I would like to add about the roles that subtyping/variance play here.

&mut T is invariant over T. Given two types T and U, where T < U (T is a subtype of U), then &mut T has no subtyping relation with &mut U (i.e they are invariant with each other), whereas &T is a subtype of &U (&T < &U). But &'lifetime and &'lifetime mut, both are covariant over 'lifetime. So given two lifetimes 'a and 'b for a type T, where 'a outlives 'b, then as per subtyping relation &'a T < &'b T, similarly &'a mut T < &'b mut T

Coming to the question, in the call to function f, self is a reference to Bar2<'a>. The compiler will see if it can "temporarily shorten" the life of bar2 to fit around the scope of the function f's invocation say 'x, as if bar2 and foo were created just before f is called and go away immediately after f (i.e temporary shortening: assuming variable bar2 created within 'x and hence Bar2<'a> to Bar2<'x>, 'a being the original (real) lifetime). But here, "shortening" is not possible; One, because of mutable reference to self and two, same lifetime on references to Foo as well as Bar2 (self), in the function f's definition. Firstly, since it is a mutable reference, it can't convert Bar2<'a> to Bar2<'x>, because &mut Bar2<'a> and &mut Bar2<'x> are invariant with each other. (remember even if T < U or T > U, then &mut T is invariant with &mut U). So the compiler has to go with Bar2<'a> and secondly, since the function f is having the same lifetimes for references to Bar2 and Foo, can't convert &'a Bar2<'a> to &'x Bar2<'a>. So it means the references aren't "shortened" when calling the function f and they will remain valid till the end of the block.

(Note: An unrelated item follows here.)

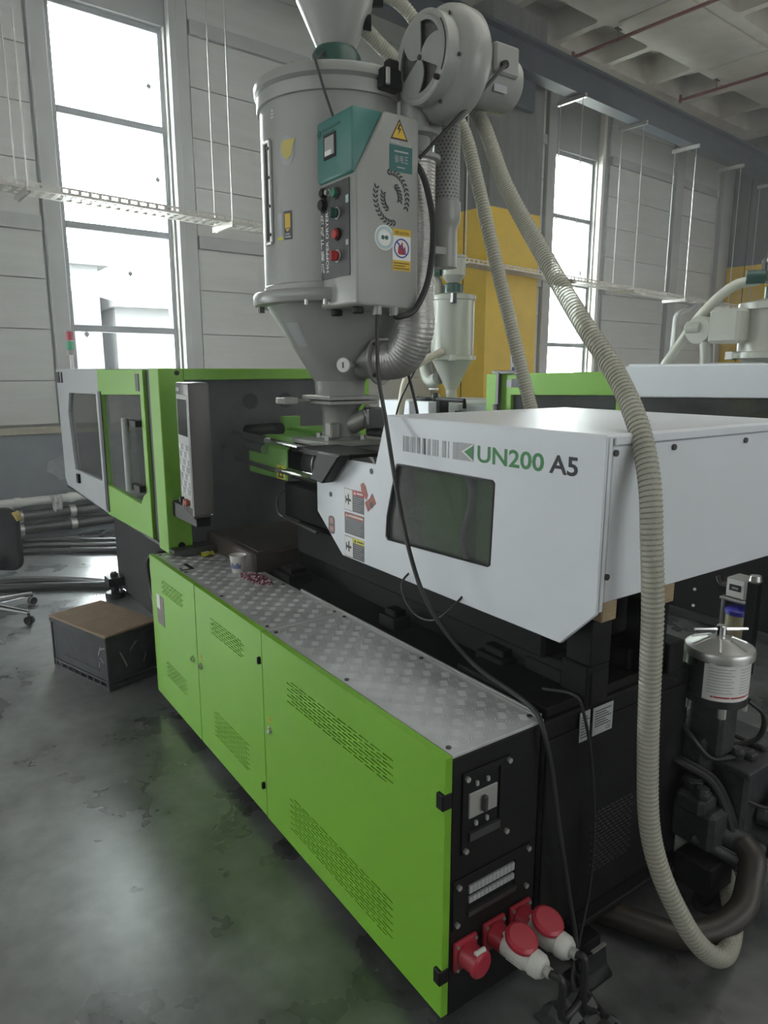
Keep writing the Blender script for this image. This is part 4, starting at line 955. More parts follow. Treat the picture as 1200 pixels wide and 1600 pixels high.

If self's lifetime is elided, then the compiler will give a fresh lifetime to the self (disjoint with 'b), which means it is free to "temporarily shorten" the life of Bar2 and then pass it's mut reference to f. i.e It will do &'a mut Bar2<'a> to &'x mut Bar2<'a> and then pass it to f. (remember &'lifetime mut is covariant over 'lifetime) and hence it will work.